Tuesday, November 29, 2016

Defying rural Southern stereotypes in satirizing them

NPR reported a few days ago on a new genre of stand-up comedians:  progressive rednecks.  These are men (and perhaps some women, though none are noted in the story) who play on the stereotypes of rural Southerners by ridiculing them.  Referring to Trae Crowder, one of the more famous among this lot, Will Huntsberry explains:  
He's doing something almost entirely unheard of in mainstream comedy: making a big deal out of his "Southern-ness" and his progressive values. 
"Yeah, I'm a white trash, trailer baby from the deep South," Crowder said. "But I'm also educated, agnostic, well-read, cultured. I'm [all] of those things at the same time and if you can't reconcile those things in your head, that's your problem."
Huntsberry explains the specific genre these comedians have carved out:
Embracing this paradox, of loving the South, while also being horrified by it, is exactly what makes these comedians so different than the ones that have come before them.
Huntsberry notes how these men are different even from comedians like Jeff Foxworthy, who embraces southern stereotypes to get a laugh.

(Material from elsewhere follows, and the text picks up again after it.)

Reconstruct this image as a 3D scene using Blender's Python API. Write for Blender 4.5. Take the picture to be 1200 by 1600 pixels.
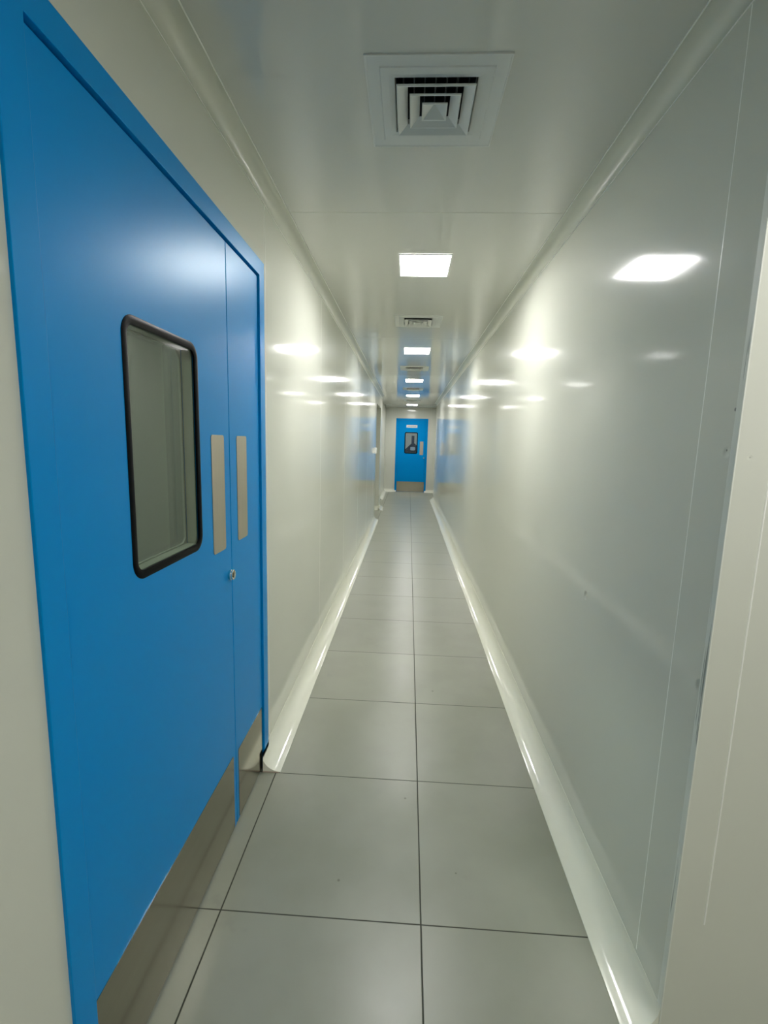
import bpy, bmesh, math
from mathutils import Vector, Matrix

C = bpy.context.scene
COL = C.collection
for o in list(bpy.data.objects):
    bpy.data.objects.remove(o)

# ---------------------------------------------------------------- camera, world, exposure
F_PX = 742.5
cam_d = bpy.data.cameras.new('camera')
cam = bpy.data.objects.new('camera', cam_d)
COL.objects.link(cam)
cam_d.sensor_fit = 'HORIZONTAL'
cam_d.sensor_width = 36.0
cam_d.lens = 36.0 * F_PX / 1200.0
cam_d.clip_start = 0.02
pitch, yaw, roll = 0.1479, -0.0477, 0.0270
fw = Vector((math.sin(yaw) * math.cos(pitch), math.cos(yaw) * math.cos(pitch), -math.sin(pitch)))
rt = Vector((math.cos(yaw), -math.sin(yaw), 0))
up = rt.cross(fw)
rt, up = math.cos(roll) * rt + math.sin(roll) * up, -math.sin(roll) * rt + math.cos(roll) * up
m = Matrix((rt, up, -fw)).transposed().to_4x4()
m.translation = Vector((-0.0836, 0.0, 1.4058))
cam.matrix_world = m
C.camera = cam

w = bpy.data.worlds.new('world')
w.use_nodes = True
w.node_tree.nodes['Background'].inputs[0].default_value = (0.6, 0.62, 0.6, 1)
w.node_tree.nodes['Background'].inputs[1].default_value = 0.15
C.world = w

C.view_settings.view_transform = 'Standard'
C.view_settings.look = 'None'
C.view_settings.gamma = 1.0
C.view_settings.use_curve_mapping = False
C.view_settings.exposure = 1.04
C.cycles.use_denoising = True
C.cycles.max_bounces = 14
C.cycles.diffuse_bounces = 8
C.cycles.glossy_bounces = 8
C.cycles.transparent_max_bounces = 12
C.cycles.sample_clamp_indirect = 12.0

LAMP = 36.0           # radiance of the corridor ceiling panels
LAMP_CORNER = 31.0    # panel just round the corner to the right of the viewer
LAMP_NEAR = 46.0      # the panel over the junction behind the camera
LAMP_ROOM = 48.0       # panel in the room behind the double door
LAMP_FAR_ROOM = 85.0  # panel in the room behind the end door

# ---------------------------------------------------------------- main dimensions (metres)
XL, XR = -0.663, 0.565          # corridor wall faces
XLR = -0.745                    # recessed left wall near the end
H = 2.335                       # ceiling
YE = 13.39                      # end wall
YC = 0.985                      # near corner on the right
T = 0.05                        # panel thickness
OP0, OP1, OPZ = 8.45, 9.70, 2.055   # opening in the left wall
YST = 10.15                     # end of left wall stub
YRE = 11.8                      # end of right wall
YB = -3.0                       # back of the junction
XJ = 2.4                        # right side of the junction

# ---------------------------------------------------------------- materials
def new_mat(name):
    mt = bpy.data.materials.new(name)
    mt.use_nodes = True
    nt = mt.node_tree
    return mt, nt, nt.nodes['Principled BSDF']

def nd(nt, typ, **kw):
    n = nt.nodes.new(typ)
    for k, v in kw.items():
        setattr(n, k, v)
    return n

def mathn(nt, op, a, b=None, c=None, clamp=False):
    n = nd(nt, 'ShaderNodeMath', operation=op)
    n.use_clamp = clamp
    for i, v in enumerate((a, b, c)):
        if v is None:
            continue
        if isinstance(v, (int, float)):
            n.inputs[i].default_value = v
        else:
            nt.links.new(v, n.inputs[i])
    return n.outputs[0]

def mix_col(nt, fac, a, b):
    n = nd(nt, 'ShaderNodeMix', data_type='RGBA')
    if isinstance(fac, (int, float)):
        n.inputs[0].default_value = fac
    else:
        nt.links.new(fac, n.inputs[0])
    for i, v in ((6, a), (7, b)):
        if isinstance(v, tuple):
            n.inputs[i].default_value = (*v, 1)
        else:
            nt.links.new(v, n.inputs[i])
    return n.outputs[2]

def noise(nt, scale, detail=2.0, vec=None, rough=0.5):
    n = nd(nt, 'ShaderNodeTexNoise')
    n.inputs['Scale'].default_value = scale
    n.inputs['Detail'].default_value = detail
    n.inputs['Roughness'].default_value = rough
    if vec is not None:
        nt.links.new(vec, n.inputs['Vector'])
    return n.outputs['Fac']

def ramp(nt, v, lo, hi, a=0.0, b=1.0, smooth=True):
    n = nd(nt, 'ShaderNodeMapRange')
    n.interpolation_type = 'SMOOTHSTEP' if smooth else 'LINEAR'
    nt.links.new(v, n.inputs[0])
    for i, x in enumerate((lo, hi, a, b)):
        n.inputs[i + 1].default_value = x
    return n.outputs[0]

def coords(nt):
    return nd(nt, 'ShaderNodeTexCoord').outputs['Object']

def scaled(nt, vec, s):
    n = nd(nt, 'ShaderNodeVectorMath', operation='MULTIPLY')
    nt.links.new(vec, n.inputs[0])
    n.inputs[1].default_value = s
    return n.outputs[0]

def dist_to(nt, vec, p):
    n = nd(nt, 'ShaderNodeVectorMath', operation='DISTANCE')
    nt.links.new(vec, n.inputs[0])
    n.inputs[1].default_value = p
    return n.outputs['Value']

def painted(name, col, rough, wav=0.0, wav_scale=(1.2, 1.2, 0.8), dents=(), holes=(), spec=0.5, var=0.02, coat=0.0, coat_rough=0.1):
    """painted sheet metal: tiny colour drift, slow waviness, dents and screw holes"""
    mt, nt, b = new_mat(name)
    co = coords(nt)
    nz = noise(nt, 1.7, 3, co)
    c = mix_col(nt, nz, tuple(x * (1 - var) for x in col), tuple(min(1, x * (1 + var)) for x in col))
    for p, r in holes:
        d = dist_to(nt, co, p)
        c = mix_col(nt, ramp(nt, d, r * 0.5, r, 0.75, 0.0), c, (0.12, 0.13, 0.12))
    nt.links.new(c, b.inputs['Base Color'])
    b.inputs['Roughness'].default_value = rough
    b.inputs['Specular IOR Level'].default_value = spec
    b.inputs['Coat Weight'].default_value = coat
    b.inputs['Coat Roughness'].default_value = coat_rough
    hgt = None
    if wav:
        hgt = mathn(nt, 'MULTIPLY', noise(nt, 1.0, 1.5, scaled(nt, co, wav_scale)), wav)
    for p, r, a in dents:
        d = ramp(nt, dist_to(nt, co, p), 0.0, r, -a, 0.0)
        hgt = d if hgt is None else mathn(nt, 'ADD', hgt, d)
    if hgt is not None:
        bp = nd(nt, 'ShaderNodeBump')
        bp.inputs['Strength'].default_value = 1.0
        bp.inputs['Distance'].default_value = 1.0
        nt.links.new(hgt, bp.inputs['Height'])
        nt.links.new(bp.outputs[0], b.inputs['Normal'])
        nt.links.new(bp.outputs[0], b.inputs['Coat Normal'])
    return mt

WALL = (0.655, 0.667, 0.594)
M_wall = painted('cream_wall_panel', WALL, 0.085, wav=0.0007, spec=0.27, coat=0.09, coat_rough=0.36)
M_wall_r = painted('cream_wall_panel_dented', WALL, 0.085, wav=0.0007, spec=0.27, coat=0.09, coat_rough=0.36,
                   dents=(((XR, 1.67, 0.881), 0.018, 0.006), ((XR, 1.013, 1.402), 0.013, 0.0022), ((XR, 0.999, 0.897), 0.018, 0.005)),
                   holes=(((XR, 1.003, 1.487), 0.0045), ((XR, 1.013, 1.406), 0.003)))
M_wall_n = painted('cream_wall_panel_near', WALL, 0.3, wav=0.001, spec=0.45,
                   dents=(((0.592, YC, 1.393), 0.007, 0.001),),
                   holes=(((0.592, YC, 1.393), 0.003),))
M_ceil = painted('ceiling_panel_paint', (0.62, 0.628, 0.585), 0.075, wav=0.0006, wav_scale=(1.0, 0.8, 1.0), spec=0.5)
M_cove = painted('cove_profile_paint', (0.62, 0.635, 0.56), 0.25, spec=0.5)
M_skirt = painted('glossy_skirting', (0.80, 0.81, 0.71), 0.1, wav=0.0008, wav_scale=(3, 9, 3), spec=0.6)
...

One thing I find especially interesting about this piece is Crowder's analysis of how he came to be confident enough to shrug off the culture of his upbringing.  He and fellow "liberal redneck" Drew Morgan were valedictorians of their respective small-town Tennessee high schools.  
Crowder said he was "seriously treated like Good Will Hunting, like a prodigy or something. And so I left thinking that's the way I was. We both had to come to terms with a lot of s***." 
Even though Crowder eventually realized he wasn't as smart as he thought he was, he says, his perception that he was a prodigy back then influences the way he rails against Southern conservatism today. 
"This is gonna sound really terrible," said Crowder. "But because that's the way it was from a very young age, I never really concerned myself with the opinions of other people. Like I knew they might not agree with me, but in my head I was like, 'well I'm Good Will Hunting and they're not. ... They're just wrong.'"
Crowder recently left his job negotiating federal contracts to do stand-up full time.